Zakah and Sawm — Wealth and Fasting
Lesson 4 of 5 · Level 2: The Five Pillars · 3 min read
وَآتُوا الزَّكَاةَ
Wa atuz-zakah
And give the Zakah.
Explanation
Two pillars of Islam work side by side on the inner life: Zakah and Sawm. Zakah is the obligatory annual giving — 2.5% of savings that have remained with you for a lunar year — to the poor and the others named in the Quran. Notice the word obligatory: Zakah is not a tip, and not optional kindness. Islam teaches that the poor have a right within your wealth; paying Zakah is honouring that right. The very word means "purification and growth" — giving it purifies what remains, the way pruning a tree makes it healthier. And the Prophet ﷺ promised: "Charity does not decrease wealth" (Muslim 2588). Whatever leaves your hand for Allah is never truly lost.
Sawm is the fasting of Ramadan: from the first light of dawn until sunset, the believer gives up food, drink, and marital intimacy — not because these things are bad, but to train something deeper. Islam calls the inner self, with its appetites and impulses, the nafs.
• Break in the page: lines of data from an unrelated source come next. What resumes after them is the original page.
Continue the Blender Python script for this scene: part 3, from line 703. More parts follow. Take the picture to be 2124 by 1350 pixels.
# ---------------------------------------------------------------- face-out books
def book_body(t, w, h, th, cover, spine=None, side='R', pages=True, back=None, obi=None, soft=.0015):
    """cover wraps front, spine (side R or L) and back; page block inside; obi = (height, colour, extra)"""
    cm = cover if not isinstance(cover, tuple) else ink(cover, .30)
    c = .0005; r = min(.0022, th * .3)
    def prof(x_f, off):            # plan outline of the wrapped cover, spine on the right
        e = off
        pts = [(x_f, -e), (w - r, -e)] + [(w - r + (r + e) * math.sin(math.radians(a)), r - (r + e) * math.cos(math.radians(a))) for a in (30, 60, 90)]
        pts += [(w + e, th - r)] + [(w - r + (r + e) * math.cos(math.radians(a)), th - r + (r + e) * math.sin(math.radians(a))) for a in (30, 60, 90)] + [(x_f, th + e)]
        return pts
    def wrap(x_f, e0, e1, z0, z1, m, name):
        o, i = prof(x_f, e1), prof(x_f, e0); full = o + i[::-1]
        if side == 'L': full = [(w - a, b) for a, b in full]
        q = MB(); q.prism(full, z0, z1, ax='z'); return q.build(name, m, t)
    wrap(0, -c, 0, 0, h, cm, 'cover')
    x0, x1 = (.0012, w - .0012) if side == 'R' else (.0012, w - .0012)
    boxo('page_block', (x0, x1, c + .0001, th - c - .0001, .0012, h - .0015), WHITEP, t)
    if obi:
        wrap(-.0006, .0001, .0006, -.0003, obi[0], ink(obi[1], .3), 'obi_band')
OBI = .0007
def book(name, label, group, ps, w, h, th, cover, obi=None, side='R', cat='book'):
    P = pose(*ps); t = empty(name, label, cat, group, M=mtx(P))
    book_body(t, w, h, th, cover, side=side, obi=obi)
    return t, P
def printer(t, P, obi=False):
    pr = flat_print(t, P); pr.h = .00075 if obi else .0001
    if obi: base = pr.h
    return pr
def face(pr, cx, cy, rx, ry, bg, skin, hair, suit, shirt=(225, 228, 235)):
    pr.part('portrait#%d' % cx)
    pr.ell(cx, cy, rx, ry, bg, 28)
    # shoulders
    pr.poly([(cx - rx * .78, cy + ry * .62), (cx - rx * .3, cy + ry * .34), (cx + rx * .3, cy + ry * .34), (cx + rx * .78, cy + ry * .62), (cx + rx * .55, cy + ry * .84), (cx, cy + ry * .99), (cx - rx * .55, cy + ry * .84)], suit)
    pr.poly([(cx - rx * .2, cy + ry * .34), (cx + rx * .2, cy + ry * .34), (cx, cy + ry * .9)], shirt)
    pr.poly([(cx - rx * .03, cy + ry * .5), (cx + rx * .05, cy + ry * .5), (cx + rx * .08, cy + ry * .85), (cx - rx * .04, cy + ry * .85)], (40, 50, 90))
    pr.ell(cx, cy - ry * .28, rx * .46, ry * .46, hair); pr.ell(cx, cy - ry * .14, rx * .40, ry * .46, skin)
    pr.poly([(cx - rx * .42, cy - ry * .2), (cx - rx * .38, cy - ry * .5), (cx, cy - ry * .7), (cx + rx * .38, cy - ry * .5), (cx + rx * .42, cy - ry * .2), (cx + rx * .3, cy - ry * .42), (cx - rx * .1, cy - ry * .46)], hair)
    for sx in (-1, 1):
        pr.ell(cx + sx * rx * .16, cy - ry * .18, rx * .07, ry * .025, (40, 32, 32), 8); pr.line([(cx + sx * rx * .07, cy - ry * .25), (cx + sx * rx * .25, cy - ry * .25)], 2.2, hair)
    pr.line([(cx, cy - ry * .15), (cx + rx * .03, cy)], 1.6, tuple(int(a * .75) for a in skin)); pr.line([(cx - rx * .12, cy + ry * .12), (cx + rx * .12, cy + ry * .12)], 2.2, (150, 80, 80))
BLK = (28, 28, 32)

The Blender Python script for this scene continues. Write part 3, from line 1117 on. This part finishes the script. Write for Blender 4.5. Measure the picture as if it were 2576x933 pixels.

The nafs is not evil, but left untrained it insists on being in charge: eat now, react now, scroll now. Fasting is the most ancient and gentle training of the nafs ever prescribed — a whole month in which, hour after hour, you practise saying "not yet" to your impulses and "yes" to Allah. The Prophet ﷺ called fasting a shield (Bukhari 1894).
See how the two pillars pair. Zakah loosens the grip of wealth; Sawm loosens the grip of desire. Together they shape a rare kind of person: one who owns things without being owned by them, who meets hunger and finds gratitude inside it, and whose heart grows softer toward everyone who is hungry not by choice. This is wealth and want — both turned into worship.
Scholar Note
The Prophet said: No sadaqah decreases wealth. (Sahih Muslim 2588) And: Many a person who fasts gains nothing from it except hunger and thirst. (Ibn Majah 1690)
Reflect
Zakah trains you to hold wealth loosely. Sawm trains you to hold desire loosely. Which attachment is harder for you to release?